Kazim wpada w szał, gdy dowiaduje się, że Suna zerwała z Kayą. Wkrótce Latif informuje go o poleceniu Halisa, by jeszcze dzisiaj on i jego rodzina wyprowadzili się z rezydencji. „Co to znaczy? Więc nas wyrzuca?” – pyta Kazim. „Zgadza się. Sam jesteś sobie winien po tym, jak okazałeś wczoraj brak szacunku. Jeśli zamierzasz sprawiać kłopoty, ochroniarze cię stąd wyprowadzą. Odejdź w spokoju i ciszy, aby nikomu więcej nie stała się krzywda”.
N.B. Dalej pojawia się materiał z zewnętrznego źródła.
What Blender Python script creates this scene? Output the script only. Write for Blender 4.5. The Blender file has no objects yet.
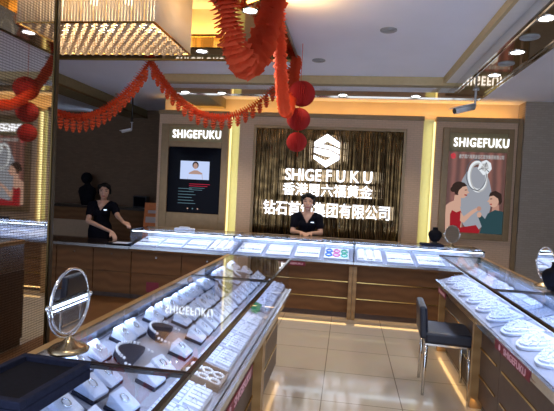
import bpy, bmesh, math, random
from mathutils import Vector, Matrix
random.seed(7)
S = bpy.context.scene
COL = S.collection
PI = math.pi
R = math.radians

# ------------------------------------------------------------ camera, world, exposure
FPX, YAW, PITCH, ROLL, CAMH = 471.0, R(-8.39), R(-1.72), R(2.85), 1.5
def cam_axes():
    cy, sy = math.cos(YAW), math.sin(YAW)
    fw = Vector((sy*math.cos(PITCH), cy*math.cos(PITCH), math.sin(PITCH)))
    r = Vector((cy, -sy, 0)); u = r.cross(fw)
    return r*math.cos(ROLL)+u*math.sin(ROLL), -r*math.sin(ROLL)+u*math.cos(ROLL), fw
_r, _u, _f = cam_axes()
cam = bpy.data.cameras.new('camera'); camo = bpy.data.objects.new('camera', cam); COL.objects.link(camo)
cam.sensor_fit = 'HORIZONTAL'; cam.sensor_width = 36; cam.lens = FPX/554*36; cam.clip_start = .05
m = Matrix((( _r.x, _u.x, -_f.x), (_r.y, _u.y, -_f.y), (_r.z, _u.z, -_f.z))).to_4x4()
m.translation = (0, 0, CAMH); camo.matrix_world = m
S.camera = camo
w = bpy.data.worlds.new('world'); S.world = w; w.use_nodes = True
w.node_tree.nodes['Background'].inputs[0].default_value = (.62, .76, 1.0, 1)
w.node_tree.nodes['Background'].inputs[1].default_value = 2.3
S.view_settings.view_transform = 'Standard'; S.view_settings.look = 'None'
S.view_settings.exposure = 0.42; S.view_settings.gamma = 1.0; S.view_settings.use_curve_mapping = False
S.cycles.max_bounces = 10; S.cycles.transparent_max_bounces = 24; S.cycles.glossy_bounces = 5
S.cycles.sample_clamp_indirect = 4; S.cycles.use_denoising = True
S.cycles.caustics_reflective = False; S.cycles.caustics_refractive = False

def area(name, loc, size, power, color, direction=(0, 0, -1), parent=None, spread=180):
    l = bpy.data.lights.new(name, 'AREA'); l.shape = 'RECTANGLE'; l.size, l.size_y = size
    l.energy = power; l.color = color; l.spread = R(spread)
    o = bpy.data.objects.new(name, l); COL.objects.link(o)
    d = Vector(direction).normalized()
    o.location = loc; o.rotation_euler = d.to_track_quat('-Z', 'Y' if abs(d.z) < .99 else 'Y').to_euler()
    if parent: o.parent = parent
    return o
def point(name, loc, power, color, radius=.05, parent=None):
    l = bpy.data.lights.new(name, 'POINT'); l.energy = power; l.color = color; l.shadow_soft_size = radius
    o = bpy.data.objects.new(name, l); COL.objects.link(o); o.location = loc
    if parent: o.parent = parent
    return o
def spot(name, loc, power, color, angle=100, parent=None, radius=.04):
    l = bpy.data.lights.new(name, 'SPOT'); l.energy = power; l.color = color; l.spot_size = R(angle); l.spot_blend = .7
    l.shadow_soft_size = radius
    o = bpy.data.objects.new(name, l); COL.objects.link(o); o.location = loc
    if parent: o.parent = parent
    return o
P_DOWN, P_COVE, P_CASE, P_KICK, P_CHAND = 26, 5.5, 1.45, .3, 8
WARM, COOL, AMBER = (1, .86, .68), (.46, .62, 1), (1, .52, .12)

# ------------------------------------------------------------ materials
def mat(name, col, rough=.5, metal=0., emit=None, es=0., spec=.5, noise=0., scale=20., bump=0., alpha=None):
    M = bpy.data.materials.new(name); M.use_nodes = True; nt = M.node_tree; b = nt.nodes['Principled BSDF']
    b.inputs['Base Color'].default_value = (*col, 1); b.inputs['Roughness'].default_value = rough
    b.inputs['Metallic'].default_value = metal; b.inputs['Specular IOR Level'].default_value = spec
    if emit: b.inputs['Emission Color'].default_value = (*emit, 1); b.inputs['Emission Strength'].default_value = es
    if noise or bump:
        tc = nt.nodes.new('ShaderNodeTexCoord'); n = nt.nodes.new('ShaderNodeTexNoise')
        n.inputs['Scale'].default_value = scale; n.inputs['Detail'].default_value = 4
        nt.links.new(tc.outputs['Object'], n.inputs['Vector'])
        if noise:
            r_ = nt.nodes.new('ShaderNodeValToRGB')
            r_.color_ramp.elements[0].position = .3; r_.color_ramp.elements[1].position = .7
            r_.color_ramp.elements[0].color = (*[c*(1-noise) for c in col], 1)
            r_.color_ramp.elements[1].color = (*[min(1, c*(1+noise)) for c in col], 1)
            nt.links.new(n.outputs['Fac'], r_.inputs['Fac']); nt.links.new(r_.outputs[0], b.inputs['Base Color'])
        if bump:
            bp = nt.nodes.new('ShaderNodeBump'); bp.inputs['Strength'].default_value = bump; bp.inputs['Distance'].default_value = .01
            nt.links.new(n.outputs['Fac'], bp.inputs['Height']); nt.links.new(bp.outputs[0], b.inputs['Normal'])
    return M
def emat(name, col, st):
    M = bpy.data.materials.new(name); M.use_nodes = True; nt = M.node_tree
    nt.nodes.remove(nt.nodes['Principled BSDF'])
    e = nt.nodes.new('ShaderNodeEmission'); e.inputs[0].default_value = (*col, 1); e.inputs[1].default_value = st
    nt.links.new(e.outputs[0], nt.nodes['Material Output'].inputs[0]); return M
def glass(name, tint=(.975, .985, 1), ior=1.24):
    M = bpy.data.materials.new(name); M.use_nodes = True; nt = M.node_tree
    nt.nodes.remove(nt.nodes['Principled BSDF'])
    t = nt.nodes.new('ShaderNodeBsdfTransparent'); t.inputs[0].default_value = (*tint, 1)
    g = nt.nodes.new('ShaderNodeBsdfGlossy'); g.inputs['Roughness'].default_value = 0.0
    f = nt.nodes.new('ShaderNodeFresnel')
    geo = nt.nodes.new('ShaderNodeNewGeometry'); ma = nt.nodes.new('ShaderNodeMath'); ma.operation = 'MULTIPLY_ADD'   # the same reflectance on both faces of a sheet
    ma.inputs[1].default_value = 1/ior-ior; ma.inputs[2].default_value = ior
    nt.links.new(geo.outputs['Backfacing'], ma.inputs[0]); nt.links.new(ma.outputs[0], f.inputs[0])
    x = nt.nodes.new('ShaderNodeMixShader')
    nt.links.new(f.outputs[0], x.inputs[0]); nt.links.new(t.outputs[0], x.inputs[1]); nt.links.new(g.outputs[0], x.inputs[2])
    nt.links.new(x.outputs[0], nt.nodes['Material Output'].inputs[0]); return M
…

„Zawstydziłeś nas, Kazimie” – odzywa się Hatice, przeżywając wielką rozpacz. – „Mieliśmy swój honor i dumę, ale przez ciebie wszystko zostało zrównane z ziemią”. „Kto nas może wyrzucić, Latifie?” – pyta Kazim, zapowiadając, że nie odejdzie stąd dobrowolnie. „Dom jest jego” – stwierdza stanowczo Hatice. – „Zaprasza i wypędza, kogo chce. Skąd mamy prawo do pobytu tutaj? Jedna z twoich córek odeszła, druga poddała się, twierdząc, że jest żałosna. Czy nie masz w sobie ani grama męskiej dumy? Wstydź się! Wstydź się swojego zachowania jako ojciec i jako aga! Pluję na twój tytuł! Zostań, jeśli chcesz. Niech cię zabiją lub zabiorą na komisariat. Ja wychodzę razem z Esme i Suną!”.
Hatice każe spakować się Esme i Sunie. Mama i córka odchodzą razem z Latifem. „Przysięgam” – mówi Kazim, płonąc w środku czystym gniewem. – „Pociągnę ich do odpowiedzialności za całą niesprawiedliwość, jaką nam wyrządzili”. „Sam się o to prosiłeś” – stwierdza nestorka. – „Wciągnąłeś w to siebie i nas. Nie szukaj winnych. Zdeptałeś dumę własnych córek. Nie możemy dłużej zostać zostać w tym domu. Chodźmy, Kazimie. Jedźmy do jakiegoś hotelu. Nie mogę wrócić do domu, który podarowali nam Korhanowie”.
Ferit zostawia Seyran w spokoju, zdając sobie sprawę, że teraz nie uzyska jej przebaczenia, ale każe swoim ludziom mieć ją na oku. Rodzina Sanlich wyprowadza się z rezydencji. Nim Suna wsiada do taksówki, jej wzrok spotyka się ze spojrzeniem Abidina. Czy dla tej dwójki jest jeszcze szansa? Halis chce przekazać przez Latifa list dla Hatice, ale nestorka nie jest zainteresowana tym, co dawny ukochany ma jej do powiedzenia.